>> start STORED DATA

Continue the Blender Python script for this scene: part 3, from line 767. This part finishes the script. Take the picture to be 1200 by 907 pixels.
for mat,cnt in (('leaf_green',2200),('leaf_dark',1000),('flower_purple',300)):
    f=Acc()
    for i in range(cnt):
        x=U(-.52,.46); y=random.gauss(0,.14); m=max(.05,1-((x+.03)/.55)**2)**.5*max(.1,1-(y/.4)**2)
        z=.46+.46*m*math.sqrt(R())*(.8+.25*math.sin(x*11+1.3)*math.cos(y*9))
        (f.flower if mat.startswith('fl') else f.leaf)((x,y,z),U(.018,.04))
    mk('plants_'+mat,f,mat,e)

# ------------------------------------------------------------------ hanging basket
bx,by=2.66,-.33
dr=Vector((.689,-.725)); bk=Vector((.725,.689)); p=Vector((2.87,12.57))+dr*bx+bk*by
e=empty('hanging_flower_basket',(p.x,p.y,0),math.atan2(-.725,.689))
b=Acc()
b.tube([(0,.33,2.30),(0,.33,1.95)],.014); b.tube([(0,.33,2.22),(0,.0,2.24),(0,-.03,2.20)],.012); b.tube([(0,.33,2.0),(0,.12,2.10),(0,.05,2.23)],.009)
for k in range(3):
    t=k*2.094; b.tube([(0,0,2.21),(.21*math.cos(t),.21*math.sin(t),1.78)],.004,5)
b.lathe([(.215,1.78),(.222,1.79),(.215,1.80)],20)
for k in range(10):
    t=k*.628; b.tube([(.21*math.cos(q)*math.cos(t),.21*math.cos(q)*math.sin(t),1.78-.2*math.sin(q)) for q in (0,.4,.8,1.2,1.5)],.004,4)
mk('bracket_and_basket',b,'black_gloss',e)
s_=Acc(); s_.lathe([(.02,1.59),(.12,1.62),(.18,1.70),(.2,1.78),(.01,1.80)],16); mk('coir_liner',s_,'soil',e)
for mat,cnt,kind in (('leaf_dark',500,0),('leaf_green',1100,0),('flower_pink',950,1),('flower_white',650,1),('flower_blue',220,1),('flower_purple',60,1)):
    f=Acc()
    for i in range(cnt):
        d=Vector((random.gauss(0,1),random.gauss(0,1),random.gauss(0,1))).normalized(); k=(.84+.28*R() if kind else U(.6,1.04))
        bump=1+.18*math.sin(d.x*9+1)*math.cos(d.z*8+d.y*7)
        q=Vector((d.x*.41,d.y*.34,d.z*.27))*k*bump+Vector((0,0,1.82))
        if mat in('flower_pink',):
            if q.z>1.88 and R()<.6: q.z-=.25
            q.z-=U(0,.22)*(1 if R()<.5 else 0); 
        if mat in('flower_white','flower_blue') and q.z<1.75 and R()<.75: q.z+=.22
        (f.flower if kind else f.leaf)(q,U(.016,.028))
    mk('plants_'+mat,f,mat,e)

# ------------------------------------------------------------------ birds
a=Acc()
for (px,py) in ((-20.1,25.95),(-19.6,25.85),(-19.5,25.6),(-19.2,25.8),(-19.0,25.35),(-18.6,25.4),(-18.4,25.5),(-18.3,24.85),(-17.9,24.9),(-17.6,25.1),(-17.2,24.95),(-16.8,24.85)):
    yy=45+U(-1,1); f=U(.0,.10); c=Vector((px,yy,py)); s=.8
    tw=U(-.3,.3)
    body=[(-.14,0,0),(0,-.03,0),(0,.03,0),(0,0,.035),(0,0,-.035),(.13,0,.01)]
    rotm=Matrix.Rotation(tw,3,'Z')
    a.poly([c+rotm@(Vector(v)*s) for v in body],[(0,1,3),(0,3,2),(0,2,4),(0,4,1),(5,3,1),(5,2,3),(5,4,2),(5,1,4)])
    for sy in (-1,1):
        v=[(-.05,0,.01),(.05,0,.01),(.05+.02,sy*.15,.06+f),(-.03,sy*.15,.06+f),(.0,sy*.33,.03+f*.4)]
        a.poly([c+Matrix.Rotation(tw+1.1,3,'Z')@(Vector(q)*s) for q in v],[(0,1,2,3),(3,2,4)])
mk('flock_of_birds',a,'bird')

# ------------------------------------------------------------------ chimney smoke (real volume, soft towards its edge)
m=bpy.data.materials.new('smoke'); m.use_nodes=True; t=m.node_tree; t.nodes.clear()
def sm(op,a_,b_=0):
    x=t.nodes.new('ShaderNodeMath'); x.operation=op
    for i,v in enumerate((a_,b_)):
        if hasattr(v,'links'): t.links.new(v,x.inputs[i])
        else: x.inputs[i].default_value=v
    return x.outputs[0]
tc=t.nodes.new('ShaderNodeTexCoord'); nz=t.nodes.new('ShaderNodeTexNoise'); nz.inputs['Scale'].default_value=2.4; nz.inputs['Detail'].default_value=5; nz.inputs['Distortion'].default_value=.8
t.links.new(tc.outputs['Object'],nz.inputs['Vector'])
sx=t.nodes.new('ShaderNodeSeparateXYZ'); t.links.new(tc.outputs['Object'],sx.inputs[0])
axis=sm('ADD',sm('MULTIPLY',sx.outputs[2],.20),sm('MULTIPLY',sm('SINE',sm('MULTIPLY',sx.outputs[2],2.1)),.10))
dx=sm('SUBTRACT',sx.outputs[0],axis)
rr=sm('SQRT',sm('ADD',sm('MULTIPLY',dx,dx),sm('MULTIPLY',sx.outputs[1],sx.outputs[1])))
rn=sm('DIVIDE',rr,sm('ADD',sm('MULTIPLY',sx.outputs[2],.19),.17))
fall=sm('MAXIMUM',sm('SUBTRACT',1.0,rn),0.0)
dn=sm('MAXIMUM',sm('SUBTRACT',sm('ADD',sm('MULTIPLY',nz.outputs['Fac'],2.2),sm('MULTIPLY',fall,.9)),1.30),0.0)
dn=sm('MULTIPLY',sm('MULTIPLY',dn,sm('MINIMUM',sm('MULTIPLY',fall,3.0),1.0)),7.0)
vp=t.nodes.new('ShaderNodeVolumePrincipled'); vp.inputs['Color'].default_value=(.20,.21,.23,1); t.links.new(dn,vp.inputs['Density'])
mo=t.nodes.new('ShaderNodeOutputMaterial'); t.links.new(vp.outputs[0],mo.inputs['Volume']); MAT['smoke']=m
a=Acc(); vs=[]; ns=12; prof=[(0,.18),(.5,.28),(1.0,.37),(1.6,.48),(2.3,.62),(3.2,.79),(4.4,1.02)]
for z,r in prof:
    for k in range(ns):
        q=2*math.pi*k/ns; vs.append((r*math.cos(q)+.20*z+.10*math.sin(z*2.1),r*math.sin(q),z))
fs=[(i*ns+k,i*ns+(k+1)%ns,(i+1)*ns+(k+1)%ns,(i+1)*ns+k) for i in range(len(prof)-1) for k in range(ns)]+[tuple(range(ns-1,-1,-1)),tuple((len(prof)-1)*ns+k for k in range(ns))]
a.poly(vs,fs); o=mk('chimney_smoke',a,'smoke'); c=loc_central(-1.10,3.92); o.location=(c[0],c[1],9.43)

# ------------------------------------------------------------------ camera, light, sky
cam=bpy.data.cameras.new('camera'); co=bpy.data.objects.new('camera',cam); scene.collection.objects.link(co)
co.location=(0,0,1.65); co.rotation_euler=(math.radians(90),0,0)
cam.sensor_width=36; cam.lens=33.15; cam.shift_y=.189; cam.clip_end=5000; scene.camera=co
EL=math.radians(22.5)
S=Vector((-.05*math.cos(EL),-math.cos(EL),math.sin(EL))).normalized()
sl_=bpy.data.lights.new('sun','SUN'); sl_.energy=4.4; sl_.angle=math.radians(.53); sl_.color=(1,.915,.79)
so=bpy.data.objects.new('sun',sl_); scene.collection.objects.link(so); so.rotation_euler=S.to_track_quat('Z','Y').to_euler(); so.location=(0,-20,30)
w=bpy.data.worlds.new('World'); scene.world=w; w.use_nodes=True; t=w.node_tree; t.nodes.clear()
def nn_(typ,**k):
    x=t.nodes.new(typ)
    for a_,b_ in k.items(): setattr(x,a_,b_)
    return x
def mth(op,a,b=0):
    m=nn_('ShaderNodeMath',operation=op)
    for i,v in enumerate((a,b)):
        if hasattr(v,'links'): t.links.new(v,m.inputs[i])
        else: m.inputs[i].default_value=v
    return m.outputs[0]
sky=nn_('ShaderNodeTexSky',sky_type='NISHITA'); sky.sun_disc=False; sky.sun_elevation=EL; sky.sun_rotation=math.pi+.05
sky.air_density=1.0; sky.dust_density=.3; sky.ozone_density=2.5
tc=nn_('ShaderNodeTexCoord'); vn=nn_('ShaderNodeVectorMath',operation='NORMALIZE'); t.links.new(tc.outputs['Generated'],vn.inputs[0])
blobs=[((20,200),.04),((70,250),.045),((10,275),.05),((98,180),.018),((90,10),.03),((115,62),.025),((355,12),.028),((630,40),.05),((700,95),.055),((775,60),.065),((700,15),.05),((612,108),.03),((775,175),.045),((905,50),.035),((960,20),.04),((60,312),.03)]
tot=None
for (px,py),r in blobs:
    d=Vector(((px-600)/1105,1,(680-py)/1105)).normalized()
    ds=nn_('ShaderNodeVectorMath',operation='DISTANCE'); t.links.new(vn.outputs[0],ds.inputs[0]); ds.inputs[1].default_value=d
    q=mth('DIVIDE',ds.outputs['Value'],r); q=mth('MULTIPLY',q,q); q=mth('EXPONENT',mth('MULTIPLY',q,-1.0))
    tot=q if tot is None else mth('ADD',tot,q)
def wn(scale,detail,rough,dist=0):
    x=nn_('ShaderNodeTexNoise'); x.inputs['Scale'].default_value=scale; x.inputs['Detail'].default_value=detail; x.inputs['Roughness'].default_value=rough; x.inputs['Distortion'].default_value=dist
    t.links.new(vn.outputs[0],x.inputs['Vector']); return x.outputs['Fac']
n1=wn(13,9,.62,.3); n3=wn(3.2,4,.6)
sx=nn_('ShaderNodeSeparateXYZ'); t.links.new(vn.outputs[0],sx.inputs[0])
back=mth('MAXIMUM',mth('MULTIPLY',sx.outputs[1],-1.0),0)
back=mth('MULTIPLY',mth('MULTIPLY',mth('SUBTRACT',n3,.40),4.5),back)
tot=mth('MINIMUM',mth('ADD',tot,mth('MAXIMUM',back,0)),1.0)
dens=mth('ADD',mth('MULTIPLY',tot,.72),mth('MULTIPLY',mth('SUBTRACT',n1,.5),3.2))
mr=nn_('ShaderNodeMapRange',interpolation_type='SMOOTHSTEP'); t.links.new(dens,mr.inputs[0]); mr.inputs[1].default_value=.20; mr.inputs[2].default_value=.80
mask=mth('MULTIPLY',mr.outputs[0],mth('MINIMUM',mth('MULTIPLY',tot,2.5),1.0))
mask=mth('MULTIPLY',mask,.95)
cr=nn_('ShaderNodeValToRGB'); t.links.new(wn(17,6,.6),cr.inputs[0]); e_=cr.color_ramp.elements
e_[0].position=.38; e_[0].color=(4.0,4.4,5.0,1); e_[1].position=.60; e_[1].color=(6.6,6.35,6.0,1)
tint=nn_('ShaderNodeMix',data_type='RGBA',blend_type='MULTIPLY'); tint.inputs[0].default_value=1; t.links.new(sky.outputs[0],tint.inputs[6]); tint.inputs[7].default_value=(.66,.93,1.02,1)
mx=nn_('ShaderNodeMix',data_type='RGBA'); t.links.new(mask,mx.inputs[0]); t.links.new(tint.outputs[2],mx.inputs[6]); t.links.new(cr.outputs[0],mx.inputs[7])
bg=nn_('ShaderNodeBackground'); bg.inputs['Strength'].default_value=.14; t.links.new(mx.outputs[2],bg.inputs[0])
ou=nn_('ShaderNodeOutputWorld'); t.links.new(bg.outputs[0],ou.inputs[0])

>> end STORED DATA

EXERCISE GOAL = Exactly how many lines in the data above contain the word "scene"? Respond with the number and nothing more.

FULL SOLUTION = 5